Output the data below in full, byte for byte. Nothing may differ.

-*-*-

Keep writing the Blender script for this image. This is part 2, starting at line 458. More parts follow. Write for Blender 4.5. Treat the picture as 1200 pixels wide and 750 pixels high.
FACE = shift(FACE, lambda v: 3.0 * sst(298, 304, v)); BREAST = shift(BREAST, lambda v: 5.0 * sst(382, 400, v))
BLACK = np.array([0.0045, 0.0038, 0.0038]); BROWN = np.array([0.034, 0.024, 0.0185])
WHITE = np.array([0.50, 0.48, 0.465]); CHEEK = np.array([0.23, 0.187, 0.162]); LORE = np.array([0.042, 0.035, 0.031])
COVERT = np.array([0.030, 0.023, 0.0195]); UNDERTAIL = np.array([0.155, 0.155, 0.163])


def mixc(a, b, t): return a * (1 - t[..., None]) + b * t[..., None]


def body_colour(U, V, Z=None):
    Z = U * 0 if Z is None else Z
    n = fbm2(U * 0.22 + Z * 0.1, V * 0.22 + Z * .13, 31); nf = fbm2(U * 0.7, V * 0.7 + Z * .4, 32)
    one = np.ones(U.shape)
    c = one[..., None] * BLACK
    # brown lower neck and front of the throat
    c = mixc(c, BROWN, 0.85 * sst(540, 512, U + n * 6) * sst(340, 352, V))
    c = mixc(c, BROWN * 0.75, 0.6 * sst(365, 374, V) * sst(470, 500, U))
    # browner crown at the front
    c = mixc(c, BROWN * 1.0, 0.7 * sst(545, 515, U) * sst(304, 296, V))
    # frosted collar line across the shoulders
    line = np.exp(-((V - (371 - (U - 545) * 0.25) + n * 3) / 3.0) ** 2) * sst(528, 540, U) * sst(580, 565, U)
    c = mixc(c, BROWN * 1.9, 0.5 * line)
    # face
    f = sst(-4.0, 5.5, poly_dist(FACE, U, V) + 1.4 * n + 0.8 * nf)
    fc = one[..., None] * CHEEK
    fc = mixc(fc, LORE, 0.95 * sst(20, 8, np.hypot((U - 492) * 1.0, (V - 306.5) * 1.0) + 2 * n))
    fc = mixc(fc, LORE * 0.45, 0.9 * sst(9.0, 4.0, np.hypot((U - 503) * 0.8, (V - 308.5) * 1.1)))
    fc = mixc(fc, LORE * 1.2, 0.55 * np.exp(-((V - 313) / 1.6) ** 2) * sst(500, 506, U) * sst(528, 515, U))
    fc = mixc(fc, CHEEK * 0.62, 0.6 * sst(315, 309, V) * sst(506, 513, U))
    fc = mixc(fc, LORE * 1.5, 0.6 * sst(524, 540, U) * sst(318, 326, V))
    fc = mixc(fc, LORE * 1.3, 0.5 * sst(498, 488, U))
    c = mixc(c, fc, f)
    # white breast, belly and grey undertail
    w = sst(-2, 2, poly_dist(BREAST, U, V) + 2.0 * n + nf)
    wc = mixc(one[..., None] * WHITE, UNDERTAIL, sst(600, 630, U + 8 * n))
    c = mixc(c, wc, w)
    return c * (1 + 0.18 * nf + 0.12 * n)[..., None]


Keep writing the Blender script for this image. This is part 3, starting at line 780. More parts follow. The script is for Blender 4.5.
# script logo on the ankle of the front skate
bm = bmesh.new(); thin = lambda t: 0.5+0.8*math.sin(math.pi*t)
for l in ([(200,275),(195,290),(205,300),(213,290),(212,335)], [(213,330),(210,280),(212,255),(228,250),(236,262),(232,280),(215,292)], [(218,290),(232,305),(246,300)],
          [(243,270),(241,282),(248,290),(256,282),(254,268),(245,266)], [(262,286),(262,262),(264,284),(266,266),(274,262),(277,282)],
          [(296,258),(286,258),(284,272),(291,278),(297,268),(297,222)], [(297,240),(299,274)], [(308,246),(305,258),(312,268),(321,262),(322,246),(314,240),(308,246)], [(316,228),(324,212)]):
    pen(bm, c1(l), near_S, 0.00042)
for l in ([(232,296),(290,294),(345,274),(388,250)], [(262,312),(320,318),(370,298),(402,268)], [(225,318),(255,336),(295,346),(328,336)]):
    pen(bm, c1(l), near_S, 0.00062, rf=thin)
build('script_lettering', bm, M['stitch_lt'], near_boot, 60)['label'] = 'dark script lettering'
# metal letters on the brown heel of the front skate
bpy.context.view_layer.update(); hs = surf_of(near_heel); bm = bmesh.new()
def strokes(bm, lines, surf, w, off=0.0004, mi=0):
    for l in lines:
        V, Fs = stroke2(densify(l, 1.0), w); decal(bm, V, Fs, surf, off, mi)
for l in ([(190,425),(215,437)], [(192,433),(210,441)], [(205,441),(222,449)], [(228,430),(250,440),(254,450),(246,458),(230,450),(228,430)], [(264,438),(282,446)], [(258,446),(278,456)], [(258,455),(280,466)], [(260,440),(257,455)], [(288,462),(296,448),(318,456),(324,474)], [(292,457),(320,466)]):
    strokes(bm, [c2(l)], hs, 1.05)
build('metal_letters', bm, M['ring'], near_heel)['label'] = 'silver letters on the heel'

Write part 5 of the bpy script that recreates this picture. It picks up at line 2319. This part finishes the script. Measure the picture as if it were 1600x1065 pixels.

-*-*-

# Result
Keep writing the Blender script for this image. This is part 2, starting at line 458. More parts follow. Write for Blender 4.5. Treat the picture as 1200 pixels wide and 750 pixels high.
FACE = shift(FACE, lambda v: 3.0 * sst(298, 304, v)); BREAST = shift(BREAST, lambda v: 5.0 * sst(382, 400, v))
BLACK = np.array([0.0045, 0.0038, 0.0038]); BROWN = np.array([0.034, 0.024, 0.0185])
WHITE = np.array([0.50, 0.48, 0.465]); CHEEK = np.array([0.23, 0.187, 0.162]); LORE = np.array([0.042, 0.035, 0.031])
COVERT = np.array([0.030, 0.023, 0.0195]); UNDERTAIL = np.array([0.155, 0.155, 0.163])


def mixc(a, b, t): return a * (1 - t[..., None]) + b * t[..., None]


def body_colour(U, V, Z=None):
    Z = U * 0 if Z is None else Z
    n = fbm2(U * 0.22 + Z * 0.1, V * 0.22 + Z * .13, 31); nf = fbm2(U * 0.7, V * 0.7 + Z * .4, 32)
    one = np.ones(U.shape)
    c = one[..., None] * BLACK
    # brown lower neck and front of the throat
    c = mixc(c, BROWN, 0.85 * sst(540, 512, U + n * 6) * sst(340, 352, V))
    c = mixc(c, BROWN * 0.75, 0.6 * sst(365, 374, V) * sst(470, 500, U))
    # browner crown at the front
    c = mixc(c, BROWN * 1.0, 0.7 * sst(545, 515, U) * sst(304, 296, V))
    # frosted collar line across the shoulders
    line = np.exp(-((V - (371 - (U - 545) * 0.25) + n * 3) / 3.0) ** 2) * sst(528, 540, U) * sst(580, 565, U)
    c = mixc(c, BROWN * 1.9, 0.5 * line)
    # face
    f = sst(-4.0, 5.5, poly_dist(FACE, U, V) + 1.4 * n + 0.8 * nf)
    fc = one[..., None] * CHEEK
    fc = mixc(fc, LORE, 0.95 * sst(20, 8, np.hypot((U - 492) * 1.0, (V - 306.5) * 1.0) + 2 * n))
    fc = mixc(fc, LORE * 0.45, 0.9 * sst(9.0, 4.0, np.hypot((U - 503) * 0.8, (V - 308.5) * 1.1)))
    fc = mixc(fc, LORE * 1.2, 0.55 * np.exp(-((V - 313) / 1.6) ** 2) * sst(500, 506, U) * sst(528, 515, U))
    fc = mixc(fc, CHEEK * 0.62, 0.6 * sst(315, 309, V) * sst(506, 513, U))
    fc = mixc(fc, LORE * 1.5, 0.6 * sst(524, 540, U) * sst(318, 326, V))
    fc = mixc(fc, LORE * 1.3, 0.5 * sst(498, 488, U))
    c = mixc(c, fc, f)
    # white breast, belly and grey undertail
    w = sst(-2, 2, poly_dist(BREAST, U, V) + 2.0 * n + nf)
    wc = mixc(one[..., None] * WHITE, UNDERTAIL, sst(600, 630, U + 8 * n))
    c = mixc(c, wc, w)
    return c * (1 + 0.18 * nf + 0.12 * n)[..., None]


Keep writing the Blender script for this image. This is part 3, starting at line 780. More parts follow. The script is for Blender 4.5.
# script logo on the ankle of the front skate
bm = bmesh.new(); thin = lambda t: 0.5+0.8*math.sin(math.pi*t)
for l in ([(200,275),(195,290),(205,300),(213,290),(212,335)], [(213,330),(210,280),(212,255),(228,250),(236,262),(232,280),(215,292)], [(218,290),(232,305),(246,300)],
          [(243,270),(241,282),(248,290),(256,282),(254,268),(245,266)], [(262,286),(262,262),(264,284),(266,266),(274,262),(277,282)],
          [(296,258),(286,258),(284,272),(291,278),(297,268),(297,222)], [(297,240),(299,274)], [(308,246),(305,258),(312,268),(321,262),(322,246),(314,240),(308,246)], [(316,228),(324,212)]):
    pen(bm, c1(l), near_S, 0.00042)
for l in ([(232,296),(290,294),(345,274),(388,250)], [(262,312),(320,318),(370,298),(402,268)], [(225,318),(255,336),(295,346),(328,336)]):
    pen(bm, c1(l), near_S, 0.00062, rf=thin)
build('script_lettering', bm, M['stitch_lt'], near_boot, 60)['label'] = 'dark script lettering'
# metal letters on the brown heel of the front skate
bpy.context.view_layer.update(); hs = surf_of(near_heel); bm = bmesh.new()
def strokes(bm, lines, surf, w, off=0.0004, mi=0):
    for l in lines:
        V, Fs = stroke2(densify(l, 1.0), w); decal(bm, V, Fs, surf, off, mi)
for l in ([(190,425),(215,437)], [(192,433),(210,441)], [(205,441),(222,449)], [(228,430),(250,440),(254,450),(246,458),(230,450),(228,430)], [(264,438),(282,446)], [(258,446),(278,456)], [(258,455),(280,466)], [(260,440),(257,455)], [(288,462),(296,448),(318,456),(324,474)], [(292,457),(320,466)]):
    strokes(bm, [c2(l)], hs, 1.05)
build('metal_letters', bm, M['ring'], near_heel)['label'] = 'silver letters on the heel'

Write part 5 of the bpy script that recreates this picture. It picks up at line 2319. This part finishes the script. Measure the picture as if it were 1600x1065 pixels.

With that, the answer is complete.